[START OF Exercise input]

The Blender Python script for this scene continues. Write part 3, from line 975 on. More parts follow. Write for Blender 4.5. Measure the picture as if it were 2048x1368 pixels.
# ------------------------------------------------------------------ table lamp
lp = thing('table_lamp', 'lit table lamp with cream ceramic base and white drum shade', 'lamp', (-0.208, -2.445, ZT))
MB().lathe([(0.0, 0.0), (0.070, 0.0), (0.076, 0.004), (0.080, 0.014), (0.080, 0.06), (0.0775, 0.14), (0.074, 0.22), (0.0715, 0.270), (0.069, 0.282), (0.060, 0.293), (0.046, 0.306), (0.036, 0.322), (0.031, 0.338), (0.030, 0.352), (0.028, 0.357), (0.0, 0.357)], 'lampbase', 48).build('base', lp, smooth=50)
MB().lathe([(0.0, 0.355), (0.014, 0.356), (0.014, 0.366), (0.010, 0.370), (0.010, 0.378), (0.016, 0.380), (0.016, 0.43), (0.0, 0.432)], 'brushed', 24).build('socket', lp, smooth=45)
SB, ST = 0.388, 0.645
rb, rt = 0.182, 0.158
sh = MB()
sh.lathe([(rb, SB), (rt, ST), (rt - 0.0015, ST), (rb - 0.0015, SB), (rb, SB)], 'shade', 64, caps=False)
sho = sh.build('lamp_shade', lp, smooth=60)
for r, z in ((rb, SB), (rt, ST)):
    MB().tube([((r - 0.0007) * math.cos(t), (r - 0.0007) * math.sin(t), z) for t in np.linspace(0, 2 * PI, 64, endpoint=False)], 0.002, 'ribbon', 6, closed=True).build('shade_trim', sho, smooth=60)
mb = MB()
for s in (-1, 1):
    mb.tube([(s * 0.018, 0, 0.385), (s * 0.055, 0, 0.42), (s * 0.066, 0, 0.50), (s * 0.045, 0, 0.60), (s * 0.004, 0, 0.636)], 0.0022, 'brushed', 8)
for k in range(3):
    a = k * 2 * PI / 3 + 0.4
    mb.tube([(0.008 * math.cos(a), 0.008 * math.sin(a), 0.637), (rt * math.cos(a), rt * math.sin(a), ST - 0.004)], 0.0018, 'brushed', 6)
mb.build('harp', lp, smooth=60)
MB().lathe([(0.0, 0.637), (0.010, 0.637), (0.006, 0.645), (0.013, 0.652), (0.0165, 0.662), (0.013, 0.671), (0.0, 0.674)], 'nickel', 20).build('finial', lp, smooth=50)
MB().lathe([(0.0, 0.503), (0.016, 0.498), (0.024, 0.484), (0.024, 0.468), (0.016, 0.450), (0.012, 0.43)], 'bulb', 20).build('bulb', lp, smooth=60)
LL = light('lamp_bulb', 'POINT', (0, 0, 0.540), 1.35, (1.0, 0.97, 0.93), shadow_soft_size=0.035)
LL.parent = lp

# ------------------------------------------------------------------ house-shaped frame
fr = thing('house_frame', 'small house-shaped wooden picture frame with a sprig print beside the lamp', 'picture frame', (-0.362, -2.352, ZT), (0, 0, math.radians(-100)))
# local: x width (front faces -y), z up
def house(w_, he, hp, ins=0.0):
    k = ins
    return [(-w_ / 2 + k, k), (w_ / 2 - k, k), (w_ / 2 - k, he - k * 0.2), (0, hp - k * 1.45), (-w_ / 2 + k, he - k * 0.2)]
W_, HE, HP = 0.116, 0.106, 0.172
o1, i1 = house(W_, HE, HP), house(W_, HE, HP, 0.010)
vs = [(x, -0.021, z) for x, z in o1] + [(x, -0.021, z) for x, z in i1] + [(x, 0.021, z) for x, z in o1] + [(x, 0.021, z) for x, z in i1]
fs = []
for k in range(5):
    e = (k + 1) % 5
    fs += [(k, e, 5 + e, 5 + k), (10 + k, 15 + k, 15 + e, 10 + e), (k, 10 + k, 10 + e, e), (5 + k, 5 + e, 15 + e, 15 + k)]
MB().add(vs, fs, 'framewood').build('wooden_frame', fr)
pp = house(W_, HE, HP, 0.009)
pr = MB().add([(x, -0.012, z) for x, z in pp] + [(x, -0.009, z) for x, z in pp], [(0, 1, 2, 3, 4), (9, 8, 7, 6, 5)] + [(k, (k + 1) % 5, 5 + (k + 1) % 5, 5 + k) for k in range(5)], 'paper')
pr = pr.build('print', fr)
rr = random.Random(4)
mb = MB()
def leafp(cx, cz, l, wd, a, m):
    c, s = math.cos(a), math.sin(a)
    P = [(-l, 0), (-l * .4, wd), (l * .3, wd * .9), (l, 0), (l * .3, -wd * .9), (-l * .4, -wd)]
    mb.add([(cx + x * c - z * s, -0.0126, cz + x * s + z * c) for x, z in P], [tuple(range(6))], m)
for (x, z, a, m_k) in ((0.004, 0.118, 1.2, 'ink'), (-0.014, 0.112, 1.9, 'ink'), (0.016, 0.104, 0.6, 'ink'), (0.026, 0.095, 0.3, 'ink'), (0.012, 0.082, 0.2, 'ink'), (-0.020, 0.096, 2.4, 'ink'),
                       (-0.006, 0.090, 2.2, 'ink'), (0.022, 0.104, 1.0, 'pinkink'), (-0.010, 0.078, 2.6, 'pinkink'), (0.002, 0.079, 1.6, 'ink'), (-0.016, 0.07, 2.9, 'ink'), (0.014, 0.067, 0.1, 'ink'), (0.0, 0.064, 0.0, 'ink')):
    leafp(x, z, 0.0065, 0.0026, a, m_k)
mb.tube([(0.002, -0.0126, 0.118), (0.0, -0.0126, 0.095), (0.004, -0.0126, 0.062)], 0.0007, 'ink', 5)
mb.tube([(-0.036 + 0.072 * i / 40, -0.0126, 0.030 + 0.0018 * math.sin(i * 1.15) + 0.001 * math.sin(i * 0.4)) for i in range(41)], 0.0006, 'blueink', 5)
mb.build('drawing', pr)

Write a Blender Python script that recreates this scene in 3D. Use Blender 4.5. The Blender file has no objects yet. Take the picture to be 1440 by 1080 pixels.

[END OF Exercise input]

What the task asks: Send back all of the entries exactly, with nothing missing.

Correct result:
The Blender Python script for this scene continues. Write part 3, from line 975 on. More parts follow. Write for Blender 4.5. Measure the picture as if it were 2048x1368 pixels.
# ------------------------------------------------------------------ table lamp
lp = thing('table_lamp', 'lit table lamp with cream ceramic base and white drum shade', 'lamp', (-0.208, -2.445, ZT))
MB().lathe([(0.0, 0.0), (0.070, 0.0), (0.076, 0.004), (0.080, 0.014), (0.080, 0.06), (0.0775, 0.14), (0.074, 0.22), (0.0715, 0.270), (0.069, 0.282), (0.060, 0.293), (0.046, 0.306), (0.036, 0.322), (0.031, 0.338), (0.030, 0.352), (0.028, 0.357), (0.0, 0.357)], 'lampbase', 48).build('base', lp, smooth=50)
MB().lathe([(0.0, 0.355), (0.014, 0.356), (0.014, 0.366), (0.010, 0.370), (0.010, 0.378), (0.016, 0.380), (0.016, 0.43), (0.0, 0.432)], 'brushed', 24).build('socket', lp, smooth=45)
SB, ST = 0.388, 0.645
rb, rt = 0.182, 0.158
sh = MB()
sh.lathe([(rb, SB), (rt, ST), (rt - 0.0015, ST), (rb - 0.0015, SB), (rb, SB)], 'shade', 64, caps=False)
sho = sh.build('lamp_shade', lp, smooth=60)
for r, z in ((rb, SB), (rt, ST)):
    MB().tube([((r - 0.0007) * math.cos(t), (r - 0.0007) * math.sin(t), z) for t in np.linspace(0, 2 * PI, 64, endpoint=False)], 0.002, 'ribbon', 6, closed=True).build('shade_trim', sho, smooth=60)
mb = MB()
for s in (-1, 1):
    mb.tube([(s * 0.018, 0, 0.385), (s * 0.055, 0, 0.42), (s * 0.066, 0, 0.50), (s * 0.045, 0, 0.60), (s * 0.004, 0, 0.636)], 0.0022, 'brushed', 8)
for k in range(3):
    a = k * 2 * PI / 3 + 0.4
    mb.tube([(0.008 * math.cos(a), 0.008 * math.sin(a), 0.637), (rt * math.cos(a), rt * math.sin(a), ST - 0.004)], 0.0018, 'brushed', 6)
mb.build('harp', lp, smooth=60)
MB().lathe([(0.0, 0.637), (0.010, 0.637), (0.006, 0.645), (0.013, 0.652), (0.0165, 0.662), (0.013, 0.671), (0.0, 0.674)], 'nickel', 20).build('finial', lp, smooth=50)
MB().lathe([(0.0, 0.503), (0.016, 0.498), (0.024, 0.484), (0.024, 0.468), (0.016, 0.450), (0.012, 0.43)], 'bulb', 20).build('bulb', lp, smooth=60)
LL = light('lamp_bulb', 'POINT', (0, 0, 0.540), 1.35, (1.0, 0.97, 0.93), shadow_soft_size=0.035)
LL.parent = lp

# ------------------------------------------------------------------ house-shaped frame
fr = thing('house_frame', 'small house-shaped wooden picture frame with a sprig print beside the lamp', 'picture frame', (-0.362, -2.352, ZT), (0, 0, math.radians(-100)))
# local: x width (front faces -y), z up
def house(w_, he, hp, ins=0.0):
    k = ins
    return [(-w_ / 2 + k, k), (w_ / 2 - k, k), (w_ / 2 - k, he - k * 0.2), (0, hp - k * 1.45), (-w_ / 2 + k, he - k * 0.2)]
W_, HE, HP = 0.116, 0.106, 0.172
o1, i1 = house(W_, HE, HP), house(W_, HE, HP, 0.010)
vs = [(x, -0.021, z) for x, z in o1] + [(x, -0.021, z) for x, z in i1] + [(x, 0.021, z) for x, z in o1] + [(x, 0.021, z) for x, z in i1]
fs = []
for k in range(5):
    e = (k + 1) % 5
    fs += [(k, e, 5 + e, 5 + k), (10 + k, 15 + k, 15 + e, 10 + e), (k, 10 + k, 10 + e, e), (5 + k, 5 + e, 15 + e, 15 + k)]
MB().add(vs, fs, 'framewood').build('wooden_frame', fr)
pp = house(W_, HE, HP, 0.009)
pr = MB().add([(x, -0.012, z) for x, z in pp] + [(x, -0.009, z) for x, z in pp], [(0, 1, 2, 3, 4), (9, 8, 7, 6, 5)] + [(k, (k + 1) % 5, 5 + (k + 1) % 5, 5 + k) for k in range(5)], 'paper')
pr = pr.build('print', fr)
rr = random.Random(4)
mb = MB()
def leafp(cx, cz, l, wd, a, m):
    c, s = math.cos(a), math.sin(a)
    P = [(-l, 0), (-l * .4, wd), (l * .3, wd * .9), (l, 0), (l * .3, -wd * .9), (-l * .4, -wd)]
    mb.add([(cx + x * c - z * s, -0.0126, cz + x * s + z * c) for x, z in P], [tuple(range(6))], m)
for (x, z, a, m_k) in ((0.004, 0.118, 1.2, 'ink'), (-0.014, 0.112, 1.9, 'ink'), (0.016, 0.104, 0.6, 'ink'), (0.026, 0.095, 0.3, 'ink'), (0.012, 0.082, 0.2, 'ink'), (-0.020, 0.096, 2.4, 'ink'),
                       (-0.006, 0.090, 2.2, 'ink'), (0.022, 0.104, 1.0, 'pinkink'), (-0.010, 0.078, 2.6, 'pinkink'), (0.002, 0.079, 1.6, 'ink'), (-0.016, 0.07, 2.9, 'ink'), (0.014, 0.067, 0.1, 'ink'), (0.0, 0.064, 0.0, 'ink')):
    leafp(x, z, 0.0065, 0.0026, a, m_k)
mb.tube([(0.002, -0.0126, 0.118), (0.0, -0.0126, 0.095), (0.004, -0.0126, 0.062)], 0.0007, 'ink', 5)
mb.tube([(-0.036 + 0.072 * i / 40, -0.0126, 0.030 + 0.0018 * math.sin(i * 1.15) + 0.001 * math.sin(i * 0.4)) for i in range(41)], 0.0006, 'blueink', 5)
mb.build('drawing', pr)

Write a Blender Python script that recreates this scene in 3D. Use Blender 4.5. The Blender file has no objects yet. Take the picture to be 1440 by 1080 pixels.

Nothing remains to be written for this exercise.